Leo Varadkar resignation sees Ireland's youngest Taoiseach exit role before age of 50

Ireland's youngest-ever Taoiseach once insisted he would not remain in politics beyond the age of 50.

Despite later admitting he regretted that pledge, Leo Varadkar's words rang true as he announced his resignation as Fine Gael leader, aged 45.

In a emotional statement on Wednesday afternoon, Mr Varadkar said he was stepping down effective immediately "for personal and political" reasons.

The move also signals an end to his second term as Taoiseach, a role which he plans to vacate once his successor is elected.

The son of an immigrant Indian doctor, Leo Varadkar was first elected Ireland's youngest and first gay Taoiseach at the age of 38.

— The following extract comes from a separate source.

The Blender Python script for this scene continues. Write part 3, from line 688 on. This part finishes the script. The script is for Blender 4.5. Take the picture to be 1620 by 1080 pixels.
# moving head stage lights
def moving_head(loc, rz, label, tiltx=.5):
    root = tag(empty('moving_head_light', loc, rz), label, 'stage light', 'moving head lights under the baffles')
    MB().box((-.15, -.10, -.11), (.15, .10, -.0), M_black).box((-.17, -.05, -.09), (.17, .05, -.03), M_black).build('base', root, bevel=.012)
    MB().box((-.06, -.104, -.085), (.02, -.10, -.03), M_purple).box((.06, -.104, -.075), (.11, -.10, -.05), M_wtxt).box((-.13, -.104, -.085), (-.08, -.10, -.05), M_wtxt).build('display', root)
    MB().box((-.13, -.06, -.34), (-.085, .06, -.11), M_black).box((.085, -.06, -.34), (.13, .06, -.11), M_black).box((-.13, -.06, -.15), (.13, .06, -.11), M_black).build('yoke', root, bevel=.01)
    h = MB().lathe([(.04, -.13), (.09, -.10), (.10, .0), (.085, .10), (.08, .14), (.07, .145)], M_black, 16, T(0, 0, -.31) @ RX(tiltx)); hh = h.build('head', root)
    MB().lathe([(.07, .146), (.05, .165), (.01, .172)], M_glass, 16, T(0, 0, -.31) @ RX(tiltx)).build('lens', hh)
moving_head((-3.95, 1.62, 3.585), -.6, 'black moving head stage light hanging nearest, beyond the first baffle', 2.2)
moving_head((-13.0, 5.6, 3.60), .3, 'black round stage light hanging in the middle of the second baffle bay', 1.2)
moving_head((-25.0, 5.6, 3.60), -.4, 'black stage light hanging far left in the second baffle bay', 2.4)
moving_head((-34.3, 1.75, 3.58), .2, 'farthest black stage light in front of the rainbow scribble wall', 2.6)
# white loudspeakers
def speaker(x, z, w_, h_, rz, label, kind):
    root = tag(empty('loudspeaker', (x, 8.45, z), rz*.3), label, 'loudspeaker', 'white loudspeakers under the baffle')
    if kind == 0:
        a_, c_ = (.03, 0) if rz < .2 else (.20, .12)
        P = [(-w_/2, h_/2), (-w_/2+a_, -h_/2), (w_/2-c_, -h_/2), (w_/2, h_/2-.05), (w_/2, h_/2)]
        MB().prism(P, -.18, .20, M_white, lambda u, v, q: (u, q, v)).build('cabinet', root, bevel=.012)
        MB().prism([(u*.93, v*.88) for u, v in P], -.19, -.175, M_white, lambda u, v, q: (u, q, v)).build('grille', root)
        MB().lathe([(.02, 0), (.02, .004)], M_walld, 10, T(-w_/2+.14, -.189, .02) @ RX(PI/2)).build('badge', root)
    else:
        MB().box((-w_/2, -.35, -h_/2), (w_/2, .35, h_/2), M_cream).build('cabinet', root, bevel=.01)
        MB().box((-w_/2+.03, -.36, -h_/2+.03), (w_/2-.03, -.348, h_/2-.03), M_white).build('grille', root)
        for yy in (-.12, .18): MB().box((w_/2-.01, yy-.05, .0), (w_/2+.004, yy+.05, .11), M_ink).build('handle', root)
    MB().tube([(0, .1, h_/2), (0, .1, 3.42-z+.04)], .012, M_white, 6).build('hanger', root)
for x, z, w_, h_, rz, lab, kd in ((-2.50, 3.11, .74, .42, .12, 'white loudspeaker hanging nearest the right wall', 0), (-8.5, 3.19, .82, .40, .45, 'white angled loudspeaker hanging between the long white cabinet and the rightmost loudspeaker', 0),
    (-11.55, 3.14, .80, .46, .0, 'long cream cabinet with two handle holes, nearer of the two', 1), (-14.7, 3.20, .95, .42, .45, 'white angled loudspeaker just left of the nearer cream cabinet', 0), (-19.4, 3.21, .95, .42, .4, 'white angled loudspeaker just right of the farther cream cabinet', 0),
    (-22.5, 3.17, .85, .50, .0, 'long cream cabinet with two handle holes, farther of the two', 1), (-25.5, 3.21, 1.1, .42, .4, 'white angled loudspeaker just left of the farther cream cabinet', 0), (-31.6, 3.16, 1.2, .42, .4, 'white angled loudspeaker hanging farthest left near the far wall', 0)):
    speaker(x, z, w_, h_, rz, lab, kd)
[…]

A qualified doctor born and raised in Dublin, politics had always been an ambition of his from a very young age.

Leo Varadkar entered politics at the age of 27 in 2007 and became party leader 10 years later.

His first term as Taoiseach ran from 2017 to 2020, and he was re-appointed to the role in December 2022, succeeding Fianna Fáil leader Micháel Martin.

Leo Varadkar was previously Tanaiste (deputy prime minister) and the Minister for Enterprise Trade and Investment between June 2020 and December 2022 in the coalition government, and had previously served as Minister for Health in 2014.

Giving his resignation speech, Mr Varadkar said he believed it was as “good a time as any” to step down.

“I know this will come as a surprise to many people and a disappointment to some, and I hope at least you will understand my decision,” he said.

“I know that others will, how shall I put it, cope with the news just fine – that is the great thing about living in a democracy.

“There’s never a right time to resign high office, however, this is as good a time as any."

Looking ahead to the Republic of Ireland's next general election, which must be held by early spring next year, Leo Varadkar said he believes a new leader would be "better placed" to take Fine Gael forward.

“I believe this government can be re-elected and I believe my party, Fine Gael, can gain seats in the next poll,” he said.

“Most of all I believe the re-election of this three-party government would be the right thing for the future of our country.

“Continuing to take us forward, protecting all that has been achieved and building on it.

“But, after careful consideration and some soul searching, I believe that a new taoiseach and a new leader will be better placed than me to achieve that, to renew and strengthen the team, to focus our message and policies, to drive implementation.

“And, after seven years in office, I don’t feel I’m the best person for that job anymore.”